Literally every single person I have ever taken shooting has gone at least 30% up the Overton Window towards gun rights after shooting them. Even the "guns should literally be forcibly confiscated from the entire populace" person moved up to "these are probably fine if reasonable checks are in place on issuing them".

This is interesting and I don’t doubt that you’re correct, but oddly enough this was the opposite of my experience with firing a gun. I’m ambivalent about gun control myself, and am certainly far from a gun-grabber, but I will say that my experience going shooting really drove home just how serious guns are and how important it is to line up incentives so that only competent and well-adjusted people end up owning them.
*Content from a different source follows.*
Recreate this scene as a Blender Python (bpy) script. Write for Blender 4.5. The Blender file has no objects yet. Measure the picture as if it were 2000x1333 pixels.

I spent the entire time very cognizant of the fact that I had a deadly weapon in my hand and that if I did something incorrectly I could kill somebody with it.

I mean the counterpoint is that ‘lining up incentives so that only competent and well adjusted people end up owning them’ is the one outcome to the US gun debate that will literally never happen, even as it’s theoretically possible and just how things work in eg France and Czechia. The gun controllers are mostly more concerned with annoying the red tribe than keeping guns away from bad actors, civil rights lawyers will pounce on anything with a disparate impact, the red tribe hits defect on the issue because see #1, and few of the people in the gun policy space even care about the actually common bad outcomes.

The gun controllers are mostly more concerned with annoying the red tribe than keeping guns away from bad actors, civil rights lawyers will pounce on anything with a disparate impact, the red tribe hits defect on the issue because see #1, and few of the people in the gun policy space even care about the actually common bad outcomes.

I guess it's nice to fantasise that all your opponents can be easily dismissed because they just hate you, but that is almost never the case. ERPOs are precisely designed to help reduce the number of poorly-adjusted people with access to guns, but Republicans lose their shit about those too.